We ask: Which assumptions, beliefs and values are addressed in the cooperation and communication between the organizations university, school, second phase organizations, welfare institutions, cultural associations and municipal educational organizations? Which practices and artefacts related to organizational cultures are brought into being? And what role do administrative regulations play in this process?
Using transcriptions of team meetings, group discussions and interviews with different actors as well as documents of administrative regulations, four different examples of interorganizational transitions will be analyzed with research designs grounded in qualitative methodology.

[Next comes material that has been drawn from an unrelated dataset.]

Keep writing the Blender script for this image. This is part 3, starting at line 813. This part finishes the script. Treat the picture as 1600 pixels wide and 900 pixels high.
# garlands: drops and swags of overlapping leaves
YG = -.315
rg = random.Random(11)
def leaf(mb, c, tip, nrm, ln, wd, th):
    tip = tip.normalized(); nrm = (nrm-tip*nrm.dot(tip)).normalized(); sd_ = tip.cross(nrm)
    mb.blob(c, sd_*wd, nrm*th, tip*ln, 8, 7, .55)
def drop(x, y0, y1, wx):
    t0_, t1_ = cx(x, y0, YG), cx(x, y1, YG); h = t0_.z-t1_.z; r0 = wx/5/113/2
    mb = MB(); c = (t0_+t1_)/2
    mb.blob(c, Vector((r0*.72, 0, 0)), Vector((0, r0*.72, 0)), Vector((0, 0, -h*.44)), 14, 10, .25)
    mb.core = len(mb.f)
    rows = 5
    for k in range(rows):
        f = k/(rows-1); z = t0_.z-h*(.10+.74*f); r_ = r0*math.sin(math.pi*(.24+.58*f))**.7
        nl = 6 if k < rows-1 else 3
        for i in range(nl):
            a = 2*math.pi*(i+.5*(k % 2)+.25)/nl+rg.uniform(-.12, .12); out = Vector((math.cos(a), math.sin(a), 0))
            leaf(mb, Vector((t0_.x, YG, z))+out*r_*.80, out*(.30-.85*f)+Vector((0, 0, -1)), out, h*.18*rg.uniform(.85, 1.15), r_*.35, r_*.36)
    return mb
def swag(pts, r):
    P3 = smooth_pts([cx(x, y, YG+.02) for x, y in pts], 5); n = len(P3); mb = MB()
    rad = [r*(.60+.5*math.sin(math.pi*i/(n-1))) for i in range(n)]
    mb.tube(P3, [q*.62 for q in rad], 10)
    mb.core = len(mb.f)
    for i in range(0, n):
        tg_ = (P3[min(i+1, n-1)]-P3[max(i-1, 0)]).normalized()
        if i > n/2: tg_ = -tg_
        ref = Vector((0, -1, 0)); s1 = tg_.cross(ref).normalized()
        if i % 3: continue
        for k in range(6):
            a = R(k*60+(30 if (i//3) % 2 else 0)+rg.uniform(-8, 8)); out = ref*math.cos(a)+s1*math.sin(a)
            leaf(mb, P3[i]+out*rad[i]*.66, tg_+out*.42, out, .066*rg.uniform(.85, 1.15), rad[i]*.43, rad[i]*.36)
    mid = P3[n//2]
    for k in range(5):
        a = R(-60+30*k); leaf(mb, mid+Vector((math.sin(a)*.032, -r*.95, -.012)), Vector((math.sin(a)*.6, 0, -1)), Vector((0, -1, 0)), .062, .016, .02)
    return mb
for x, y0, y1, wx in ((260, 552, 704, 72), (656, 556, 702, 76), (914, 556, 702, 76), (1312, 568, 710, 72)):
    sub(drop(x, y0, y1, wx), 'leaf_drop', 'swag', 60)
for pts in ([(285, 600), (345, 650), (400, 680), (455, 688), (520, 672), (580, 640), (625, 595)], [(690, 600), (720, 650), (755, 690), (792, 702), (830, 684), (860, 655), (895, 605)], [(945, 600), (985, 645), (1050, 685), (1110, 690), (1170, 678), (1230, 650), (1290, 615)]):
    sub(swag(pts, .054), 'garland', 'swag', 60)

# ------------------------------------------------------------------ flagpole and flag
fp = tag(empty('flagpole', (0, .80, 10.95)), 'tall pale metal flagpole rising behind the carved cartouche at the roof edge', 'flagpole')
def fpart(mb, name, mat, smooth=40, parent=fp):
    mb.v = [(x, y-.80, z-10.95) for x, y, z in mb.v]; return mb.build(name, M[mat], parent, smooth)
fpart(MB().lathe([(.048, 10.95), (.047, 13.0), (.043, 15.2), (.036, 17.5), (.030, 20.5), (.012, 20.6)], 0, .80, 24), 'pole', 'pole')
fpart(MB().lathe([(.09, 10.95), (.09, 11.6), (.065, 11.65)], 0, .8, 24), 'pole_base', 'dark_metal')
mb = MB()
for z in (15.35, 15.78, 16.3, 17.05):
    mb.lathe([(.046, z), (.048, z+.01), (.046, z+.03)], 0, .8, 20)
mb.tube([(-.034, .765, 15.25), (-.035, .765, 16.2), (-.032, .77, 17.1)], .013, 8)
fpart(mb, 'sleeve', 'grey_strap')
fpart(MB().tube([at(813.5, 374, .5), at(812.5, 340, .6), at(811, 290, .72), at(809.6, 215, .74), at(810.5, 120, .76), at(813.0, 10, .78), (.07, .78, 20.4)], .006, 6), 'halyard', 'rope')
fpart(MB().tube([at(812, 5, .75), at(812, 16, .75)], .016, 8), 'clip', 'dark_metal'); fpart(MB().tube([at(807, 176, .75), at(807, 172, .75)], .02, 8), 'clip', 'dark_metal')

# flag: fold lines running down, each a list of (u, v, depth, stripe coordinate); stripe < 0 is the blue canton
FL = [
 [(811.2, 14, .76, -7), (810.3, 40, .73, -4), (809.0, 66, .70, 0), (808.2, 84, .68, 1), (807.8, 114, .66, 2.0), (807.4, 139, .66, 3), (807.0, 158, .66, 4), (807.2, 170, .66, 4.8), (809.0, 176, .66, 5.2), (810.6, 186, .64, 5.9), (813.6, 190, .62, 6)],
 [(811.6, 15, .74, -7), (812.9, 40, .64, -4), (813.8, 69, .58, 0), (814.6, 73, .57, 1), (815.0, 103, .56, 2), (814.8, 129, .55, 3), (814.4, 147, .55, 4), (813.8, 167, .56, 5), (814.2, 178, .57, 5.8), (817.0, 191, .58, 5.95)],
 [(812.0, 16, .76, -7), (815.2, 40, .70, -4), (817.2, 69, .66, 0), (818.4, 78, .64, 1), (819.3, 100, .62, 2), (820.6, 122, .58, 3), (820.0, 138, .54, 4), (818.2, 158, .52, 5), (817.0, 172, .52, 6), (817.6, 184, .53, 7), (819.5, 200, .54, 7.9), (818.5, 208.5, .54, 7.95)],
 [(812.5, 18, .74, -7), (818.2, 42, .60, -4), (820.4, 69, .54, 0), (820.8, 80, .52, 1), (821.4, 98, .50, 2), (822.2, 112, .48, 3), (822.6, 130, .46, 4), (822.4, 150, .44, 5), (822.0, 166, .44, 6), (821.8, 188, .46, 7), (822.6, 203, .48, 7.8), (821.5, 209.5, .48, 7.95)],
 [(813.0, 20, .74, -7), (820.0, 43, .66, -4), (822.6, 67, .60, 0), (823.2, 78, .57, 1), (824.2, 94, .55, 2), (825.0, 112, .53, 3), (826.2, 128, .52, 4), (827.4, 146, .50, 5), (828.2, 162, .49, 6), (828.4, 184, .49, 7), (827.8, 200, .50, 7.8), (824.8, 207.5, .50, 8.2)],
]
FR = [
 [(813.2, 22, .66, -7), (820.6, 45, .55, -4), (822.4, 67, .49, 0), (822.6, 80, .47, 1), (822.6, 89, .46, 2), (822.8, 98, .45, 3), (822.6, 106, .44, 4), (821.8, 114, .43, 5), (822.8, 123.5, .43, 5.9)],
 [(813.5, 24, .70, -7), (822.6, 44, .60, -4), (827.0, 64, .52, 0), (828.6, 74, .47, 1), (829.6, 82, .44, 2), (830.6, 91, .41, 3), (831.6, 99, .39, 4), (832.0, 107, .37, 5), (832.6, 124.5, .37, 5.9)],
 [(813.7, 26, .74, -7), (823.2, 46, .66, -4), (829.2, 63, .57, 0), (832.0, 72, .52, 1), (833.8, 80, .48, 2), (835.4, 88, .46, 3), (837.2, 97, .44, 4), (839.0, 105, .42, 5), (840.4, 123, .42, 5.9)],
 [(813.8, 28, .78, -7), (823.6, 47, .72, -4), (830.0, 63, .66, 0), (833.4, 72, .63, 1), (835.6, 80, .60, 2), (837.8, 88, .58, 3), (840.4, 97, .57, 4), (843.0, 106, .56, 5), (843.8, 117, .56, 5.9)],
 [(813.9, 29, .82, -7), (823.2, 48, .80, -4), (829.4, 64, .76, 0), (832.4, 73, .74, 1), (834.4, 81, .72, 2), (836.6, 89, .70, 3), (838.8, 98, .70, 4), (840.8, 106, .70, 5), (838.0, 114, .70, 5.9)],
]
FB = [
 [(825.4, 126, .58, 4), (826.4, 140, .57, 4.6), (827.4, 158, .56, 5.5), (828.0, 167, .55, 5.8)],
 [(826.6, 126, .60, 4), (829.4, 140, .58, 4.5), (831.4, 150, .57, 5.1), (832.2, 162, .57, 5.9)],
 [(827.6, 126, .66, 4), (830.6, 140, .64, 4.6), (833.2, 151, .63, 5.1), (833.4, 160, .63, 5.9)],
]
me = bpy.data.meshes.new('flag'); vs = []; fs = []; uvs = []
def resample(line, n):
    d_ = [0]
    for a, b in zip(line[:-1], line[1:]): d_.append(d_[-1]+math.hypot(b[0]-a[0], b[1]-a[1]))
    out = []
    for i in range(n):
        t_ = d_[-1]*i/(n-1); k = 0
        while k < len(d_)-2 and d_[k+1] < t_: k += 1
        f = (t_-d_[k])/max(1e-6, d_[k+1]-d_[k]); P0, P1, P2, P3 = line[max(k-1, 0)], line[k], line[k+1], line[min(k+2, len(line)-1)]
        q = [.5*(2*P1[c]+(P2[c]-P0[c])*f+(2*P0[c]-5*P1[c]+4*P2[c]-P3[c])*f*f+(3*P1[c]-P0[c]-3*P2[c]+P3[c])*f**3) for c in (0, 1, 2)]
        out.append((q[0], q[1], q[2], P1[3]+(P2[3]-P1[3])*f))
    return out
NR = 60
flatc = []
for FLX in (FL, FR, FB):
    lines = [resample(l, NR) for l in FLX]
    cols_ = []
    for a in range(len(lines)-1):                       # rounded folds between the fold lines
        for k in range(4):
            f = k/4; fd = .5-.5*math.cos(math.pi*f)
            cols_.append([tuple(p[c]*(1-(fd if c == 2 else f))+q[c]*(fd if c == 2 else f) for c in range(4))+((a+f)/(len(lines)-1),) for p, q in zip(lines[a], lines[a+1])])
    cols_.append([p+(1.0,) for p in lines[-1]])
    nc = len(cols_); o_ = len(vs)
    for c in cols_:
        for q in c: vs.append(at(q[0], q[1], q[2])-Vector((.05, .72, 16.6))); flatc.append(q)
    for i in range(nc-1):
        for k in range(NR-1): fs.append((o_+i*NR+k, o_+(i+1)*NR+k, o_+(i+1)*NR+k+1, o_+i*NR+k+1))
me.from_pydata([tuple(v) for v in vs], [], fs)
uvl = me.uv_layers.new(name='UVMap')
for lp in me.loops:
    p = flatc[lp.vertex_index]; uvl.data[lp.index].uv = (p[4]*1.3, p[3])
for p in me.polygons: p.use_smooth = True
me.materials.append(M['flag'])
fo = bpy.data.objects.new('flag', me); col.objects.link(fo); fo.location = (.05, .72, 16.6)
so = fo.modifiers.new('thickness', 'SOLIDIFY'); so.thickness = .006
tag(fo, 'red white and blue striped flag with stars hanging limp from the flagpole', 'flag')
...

Early findings suggest that within processes of interorganizational transitions different organizational cultures and corresponding notions toward communication, cooperation and professionalization encounter each other. Not always are these differences explicated; because of this, these settings require not only the explication and transformation of different organizational cultures, but also mutual acceptance and appreciation as a basis for the cooperative work. The aim of our symposium is to highlight the learning challenges and processes that are connected to transitional processes between different organizations in the field of contemporary teacher education. Special attention will be given to the national contexts of the studies, their commonalities and differences as well as the transferability of the findings
Inputs
- Transitions between municipal educational policy related to immigrant students and implementation of policy in four Icelandic municipalities.(Hanna Ragnarsdottir & Anh-Dao Tran)
- Transitional processes between university and second phase organizations in Germany – handling of cultural practices (Heike de Boer & Benjamin Braß)
- Transitions between the University, Schools, and Expanded Fields of Educational Practice in Austria (Claudia Fahrenwald)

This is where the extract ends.